SAN DIEGO — Millions of Californians still need their REAL IDs if they want to use their driver’s license to board an airplane or access federal buildings after Oct 1. The Department of Motor Vehicles requires applicants to prove their identity, social security number and residency, but some married, divorced or adopted applicants contacted News 8 after they struggled to prove their legal last name.

“She goes ‘where is your proof of name change?’ and I went ‘on my social security card’,” said Cynthia McCain, who was denied a Real ID on her first attempt.

The DMV told her it requires a paper trail every time an applicant’s name changed if it doesn’t match their identity documents. For example, if a person has a passport in their maiden name, but got married and legally changed their last name, they would be required to provide a marriage certificate according to the DMV’s website.

Often, applicants without passports bring an original or certified copy of a U.S. birth certificate to prove their identity, but it must be accompanied with documentation containing the legal name change as a result of court action.

“A lot of women when they get divorced have a burning ceremony for their certificate. Luckily, I didn’t do that,” said McCain, who went home and obtained the proper documentation.

The DMV urges REAL ID applicants to use its updated checklist to help determine what documents are needed. It also contains a disclosure that it doesn’t guarantee you will be able to obtain one based on selections made on the site.

“It was simple. I did everything online beforehand. I highly recommend that.

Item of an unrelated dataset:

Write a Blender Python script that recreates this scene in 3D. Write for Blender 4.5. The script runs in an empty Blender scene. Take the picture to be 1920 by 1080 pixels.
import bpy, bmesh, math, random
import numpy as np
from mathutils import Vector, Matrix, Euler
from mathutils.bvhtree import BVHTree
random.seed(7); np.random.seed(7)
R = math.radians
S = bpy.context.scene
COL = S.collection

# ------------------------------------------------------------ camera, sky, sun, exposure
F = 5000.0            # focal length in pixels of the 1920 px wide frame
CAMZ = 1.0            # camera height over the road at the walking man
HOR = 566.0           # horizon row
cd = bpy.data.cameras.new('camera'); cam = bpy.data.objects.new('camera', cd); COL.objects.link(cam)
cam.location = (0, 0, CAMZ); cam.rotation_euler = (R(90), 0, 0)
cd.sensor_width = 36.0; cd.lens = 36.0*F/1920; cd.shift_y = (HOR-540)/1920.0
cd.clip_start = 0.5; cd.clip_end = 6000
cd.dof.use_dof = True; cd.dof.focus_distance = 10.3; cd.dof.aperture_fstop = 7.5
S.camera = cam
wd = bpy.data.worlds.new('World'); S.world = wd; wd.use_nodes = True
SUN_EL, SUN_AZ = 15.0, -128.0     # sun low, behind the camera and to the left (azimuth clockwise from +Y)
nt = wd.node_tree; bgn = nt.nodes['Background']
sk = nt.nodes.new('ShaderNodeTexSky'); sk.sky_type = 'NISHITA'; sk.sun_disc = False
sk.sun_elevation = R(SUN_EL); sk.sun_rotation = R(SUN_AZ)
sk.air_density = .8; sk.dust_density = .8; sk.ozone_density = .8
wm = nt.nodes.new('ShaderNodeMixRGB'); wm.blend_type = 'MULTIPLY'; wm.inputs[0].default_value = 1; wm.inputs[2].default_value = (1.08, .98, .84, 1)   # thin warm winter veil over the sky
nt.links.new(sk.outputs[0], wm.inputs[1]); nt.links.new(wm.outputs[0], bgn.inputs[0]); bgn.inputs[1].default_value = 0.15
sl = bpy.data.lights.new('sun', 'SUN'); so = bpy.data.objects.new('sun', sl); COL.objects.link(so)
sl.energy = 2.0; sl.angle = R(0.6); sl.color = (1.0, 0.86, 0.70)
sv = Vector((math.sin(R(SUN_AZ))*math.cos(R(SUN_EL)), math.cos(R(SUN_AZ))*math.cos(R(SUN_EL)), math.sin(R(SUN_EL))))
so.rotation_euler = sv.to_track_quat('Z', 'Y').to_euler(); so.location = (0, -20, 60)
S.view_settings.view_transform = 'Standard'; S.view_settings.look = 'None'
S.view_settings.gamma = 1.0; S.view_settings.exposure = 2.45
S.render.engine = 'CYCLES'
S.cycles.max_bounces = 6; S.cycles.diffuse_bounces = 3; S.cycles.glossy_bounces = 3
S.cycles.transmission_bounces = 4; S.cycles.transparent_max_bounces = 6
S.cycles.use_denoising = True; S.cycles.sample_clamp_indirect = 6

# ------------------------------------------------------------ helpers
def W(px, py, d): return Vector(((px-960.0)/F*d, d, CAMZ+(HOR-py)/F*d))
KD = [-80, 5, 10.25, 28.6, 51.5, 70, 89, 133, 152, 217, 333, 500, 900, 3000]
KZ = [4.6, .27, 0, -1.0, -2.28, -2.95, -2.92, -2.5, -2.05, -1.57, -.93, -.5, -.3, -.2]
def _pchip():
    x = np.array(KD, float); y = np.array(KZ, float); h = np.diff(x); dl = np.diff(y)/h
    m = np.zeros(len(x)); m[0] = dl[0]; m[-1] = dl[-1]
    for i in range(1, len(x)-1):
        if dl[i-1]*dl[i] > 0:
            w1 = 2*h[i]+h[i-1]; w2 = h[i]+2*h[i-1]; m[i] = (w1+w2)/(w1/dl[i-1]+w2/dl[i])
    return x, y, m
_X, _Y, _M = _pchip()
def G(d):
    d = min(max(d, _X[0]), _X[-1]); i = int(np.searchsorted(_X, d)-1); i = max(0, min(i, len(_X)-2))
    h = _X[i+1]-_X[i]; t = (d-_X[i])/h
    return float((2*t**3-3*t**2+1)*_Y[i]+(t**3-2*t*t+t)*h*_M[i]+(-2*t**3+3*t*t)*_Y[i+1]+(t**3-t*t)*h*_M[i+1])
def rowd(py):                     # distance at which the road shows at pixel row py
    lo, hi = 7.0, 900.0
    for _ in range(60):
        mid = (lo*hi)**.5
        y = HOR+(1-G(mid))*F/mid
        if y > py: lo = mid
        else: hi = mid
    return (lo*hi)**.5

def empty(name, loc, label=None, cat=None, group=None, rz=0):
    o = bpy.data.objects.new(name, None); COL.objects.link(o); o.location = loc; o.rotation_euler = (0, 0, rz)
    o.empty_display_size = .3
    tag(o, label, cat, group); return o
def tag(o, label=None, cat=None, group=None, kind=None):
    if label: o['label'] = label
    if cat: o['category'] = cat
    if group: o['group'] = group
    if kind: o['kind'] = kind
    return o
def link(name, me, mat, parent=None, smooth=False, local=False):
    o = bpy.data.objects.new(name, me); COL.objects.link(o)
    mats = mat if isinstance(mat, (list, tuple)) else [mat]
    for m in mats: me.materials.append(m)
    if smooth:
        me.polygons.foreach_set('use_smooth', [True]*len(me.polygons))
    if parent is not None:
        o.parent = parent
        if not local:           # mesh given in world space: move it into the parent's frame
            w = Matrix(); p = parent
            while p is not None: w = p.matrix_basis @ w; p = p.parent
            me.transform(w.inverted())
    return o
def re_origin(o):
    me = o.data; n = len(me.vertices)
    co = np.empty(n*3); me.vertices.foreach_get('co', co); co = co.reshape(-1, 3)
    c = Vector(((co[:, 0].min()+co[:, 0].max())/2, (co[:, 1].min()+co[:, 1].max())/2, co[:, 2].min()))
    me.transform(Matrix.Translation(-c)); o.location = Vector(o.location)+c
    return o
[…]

It makes it a lot easier,” said Frank Fields after getting his REAL ID at the Clairemont DMV office. “I think the DMV did a great job setting things up online, so it was straightforward.”


California has issued 7.2 million REAL IDs as of Dec. 31, 2019. There are nearly 13 million remaining non-compliant ID-holders in the state. Not everyone is eligible to obtain a Real ID, such as those who received a driver’s license under A.B. 60.

The DMV urges REAL ID applicants to make an appointment, but is also inviting those without one or unable to obtain an appointment to walk-in well before the October deadline.

“Check the website and check it carefully,” said McCain. “In tiny print [it] says you may need proof if your name changed.”